Pourquoi ce sommet a une «importance cruciale» pour Poutine
Après les dirigeants européens et chinois, le président russe Vladimir Poutine se rend à son tour en Asie centrale pour un sommet jeudi avec les cinq dirigeants de cette région riche en ressources naturelles, où l'influence traditionnelle de Moscou est mise à mal.
Organisé à Douchanbé, la capitale tadjike, ce sommet avec la Russie et les ex-républiques soviétiques centrasiatiques (Kazakhstan, Kirghizstan, Ouzbékistan, Tadjikistan et Turkménistan) est seulement le deuxième depuis la chute de l'URSS en 1991. Ces pays se rapprochent activement de la Chine, et entretiennent de bonnes relations avec l'Occident.
Lors du premier sommet à l’automne 2022, Vladimir Poutine avait dénoncé les «tentatives externes d’entraver le développement de l'intégration (russo-centrasiatique), de briser les liens étroits et la coopération rapprochée formés au fil de l’histoire».
Un ballet diplomatique inédit
Longtemps considérée par les Occidentaux comme une région périphérique, sous influence russe exclusive entre le milieu du 19e siècle et la chute de l'URSS, l'Asie centrale a été depuis l'invasion russe de l'Ukraine en 2022 le théâtre d'un ballet diplomatique sans précédent. Deux sommets ont été organisés cette année dans la région, avec l'Union européenne en avril, puis la Chine en juin, mais aussi la Turquie l'an passé.

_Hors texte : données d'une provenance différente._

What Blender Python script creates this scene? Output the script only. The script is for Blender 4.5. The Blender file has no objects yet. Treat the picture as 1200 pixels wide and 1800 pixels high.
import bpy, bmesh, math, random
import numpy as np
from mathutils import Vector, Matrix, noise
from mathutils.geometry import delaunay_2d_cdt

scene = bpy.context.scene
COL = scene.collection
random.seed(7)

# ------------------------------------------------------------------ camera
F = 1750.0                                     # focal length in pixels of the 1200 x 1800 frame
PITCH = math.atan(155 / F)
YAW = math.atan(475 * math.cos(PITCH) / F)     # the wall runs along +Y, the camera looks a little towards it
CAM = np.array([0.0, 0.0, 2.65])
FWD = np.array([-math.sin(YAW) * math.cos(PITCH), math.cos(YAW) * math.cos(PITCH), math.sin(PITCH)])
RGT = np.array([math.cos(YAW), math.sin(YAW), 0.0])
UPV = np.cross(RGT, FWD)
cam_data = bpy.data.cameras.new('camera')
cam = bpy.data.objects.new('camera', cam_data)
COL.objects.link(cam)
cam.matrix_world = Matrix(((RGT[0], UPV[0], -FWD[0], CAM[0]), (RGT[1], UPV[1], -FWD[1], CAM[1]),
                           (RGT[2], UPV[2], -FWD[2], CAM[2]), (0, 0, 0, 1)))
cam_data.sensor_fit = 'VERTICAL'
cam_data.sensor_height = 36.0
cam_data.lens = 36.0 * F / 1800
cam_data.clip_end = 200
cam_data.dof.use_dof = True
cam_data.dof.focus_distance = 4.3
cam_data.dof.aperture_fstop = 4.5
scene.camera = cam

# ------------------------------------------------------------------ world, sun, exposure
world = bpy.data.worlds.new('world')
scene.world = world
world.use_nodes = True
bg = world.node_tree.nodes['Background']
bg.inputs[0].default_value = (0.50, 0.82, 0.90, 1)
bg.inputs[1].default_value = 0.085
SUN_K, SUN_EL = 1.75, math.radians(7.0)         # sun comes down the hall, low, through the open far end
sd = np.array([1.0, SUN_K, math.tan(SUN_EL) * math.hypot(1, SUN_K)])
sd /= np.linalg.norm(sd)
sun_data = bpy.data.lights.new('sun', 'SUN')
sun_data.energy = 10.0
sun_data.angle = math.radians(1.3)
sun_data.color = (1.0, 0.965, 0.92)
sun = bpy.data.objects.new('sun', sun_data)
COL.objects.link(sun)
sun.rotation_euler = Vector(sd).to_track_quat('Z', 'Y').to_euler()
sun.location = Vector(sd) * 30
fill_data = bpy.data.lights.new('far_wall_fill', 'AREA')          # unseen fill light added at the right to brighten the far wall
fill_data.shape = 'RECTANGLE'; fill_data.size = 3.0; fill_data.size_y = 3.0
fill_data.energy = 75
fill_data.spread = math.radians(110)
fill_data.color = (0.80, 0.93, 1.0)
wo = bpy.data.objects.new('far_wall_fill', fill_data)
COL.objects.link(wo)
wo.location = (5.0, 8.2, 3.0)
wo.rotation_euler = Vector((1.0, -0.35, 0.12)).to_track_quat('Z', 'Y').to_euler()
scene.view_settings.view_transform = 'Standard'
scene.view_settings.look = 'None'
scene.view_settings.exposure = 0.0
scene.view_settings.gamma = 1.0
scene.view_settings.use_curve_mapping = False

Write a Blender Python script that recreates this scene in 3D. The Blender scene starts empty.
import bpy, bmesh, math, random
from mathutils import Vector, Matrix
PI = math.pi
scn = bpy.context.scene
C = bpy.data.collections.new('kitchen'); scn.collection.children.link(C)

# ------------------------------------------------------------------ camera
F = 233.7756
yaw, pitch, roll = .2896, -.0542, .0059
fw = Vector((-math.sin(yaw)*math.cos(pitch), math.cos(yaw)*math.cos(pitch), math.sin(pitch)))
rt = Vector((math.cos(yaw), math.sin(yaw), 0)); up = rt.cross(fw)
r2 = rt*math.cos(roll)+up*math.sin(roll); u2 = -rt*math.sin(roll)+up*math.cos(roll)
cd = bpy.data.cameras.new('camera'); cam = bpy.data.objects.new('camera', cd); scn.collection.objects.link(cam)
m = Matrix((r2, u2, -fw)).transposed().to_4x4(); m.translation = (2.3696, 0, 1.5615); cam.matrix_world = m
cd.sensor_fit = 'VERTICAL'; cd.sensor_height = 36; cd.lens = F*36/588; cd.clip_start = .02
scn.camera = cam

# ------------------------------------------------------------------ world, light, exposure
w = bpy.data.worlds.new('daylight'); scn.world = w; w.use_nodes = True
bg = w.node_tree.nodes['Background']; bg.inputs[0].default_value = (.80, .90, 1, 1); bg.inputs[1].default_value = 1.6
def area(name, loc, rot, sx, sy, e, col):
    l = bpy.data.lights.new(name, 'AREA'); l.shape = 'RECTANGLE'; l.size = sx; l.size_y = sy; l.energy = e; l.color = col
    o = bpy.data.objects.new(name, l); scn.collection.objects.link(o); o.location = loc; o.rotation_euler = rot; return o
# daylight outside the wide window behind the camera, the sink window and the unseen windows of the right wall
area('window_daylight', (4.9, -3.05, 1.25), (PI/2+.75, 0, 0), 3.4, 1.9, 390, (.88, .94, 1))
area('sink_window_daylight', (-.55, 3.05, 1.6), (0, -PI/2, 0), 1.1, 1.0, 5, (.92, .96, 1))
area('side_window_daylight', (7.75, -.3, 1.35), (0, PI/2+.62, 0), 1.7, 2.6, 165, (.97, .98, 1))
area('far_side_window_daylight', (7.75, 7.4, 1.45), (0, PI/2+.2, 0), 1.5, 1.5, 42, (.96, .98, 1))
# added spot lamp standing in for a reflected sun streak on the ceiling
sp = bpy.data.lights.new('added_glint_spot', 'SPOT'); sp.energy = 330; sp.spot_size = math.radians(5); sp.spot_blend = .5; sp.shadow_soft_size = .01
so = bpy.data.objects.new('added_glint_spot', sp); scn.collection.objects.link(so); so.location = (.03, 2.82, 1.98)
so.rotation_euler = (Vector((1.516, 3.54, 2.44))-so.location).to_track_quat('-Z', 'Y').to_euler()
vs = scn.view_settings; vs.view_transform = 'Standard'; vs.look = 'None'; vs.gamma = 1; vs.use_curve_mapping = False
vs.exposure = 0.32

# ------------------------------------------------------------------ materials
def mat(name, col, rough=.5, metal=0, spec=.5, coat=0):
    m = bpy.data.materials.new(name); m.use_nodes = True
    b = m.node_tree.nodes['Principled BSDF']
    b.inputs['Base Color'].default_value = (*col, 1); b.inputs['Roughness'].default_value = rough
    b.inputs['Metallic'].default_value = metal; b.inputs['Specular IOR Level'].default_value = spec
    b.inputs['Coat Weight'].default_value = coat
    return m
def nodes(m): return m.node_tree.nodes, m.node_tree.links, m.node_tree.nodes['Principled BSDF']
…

«Ce format (5+1) est une plateforme d'interaction plébiscitée et efficace, permettant aux États d'Asie centrale de discuter et de faire valoir leurs positions de manière coordonnée sur les enjeux régionaux et mondiaux», a déclaré à l'AFP la diplomatie kazakhe.
Un représentant du ministère tadjik des Affaires étrangères a estimé auprès de l'AFP en amont de ce sommet «à l'importance cruciale» que «les accords conclus contribueront à renforcer la confiance et le partenariat entre les pays d'Asie centrale et la Russie».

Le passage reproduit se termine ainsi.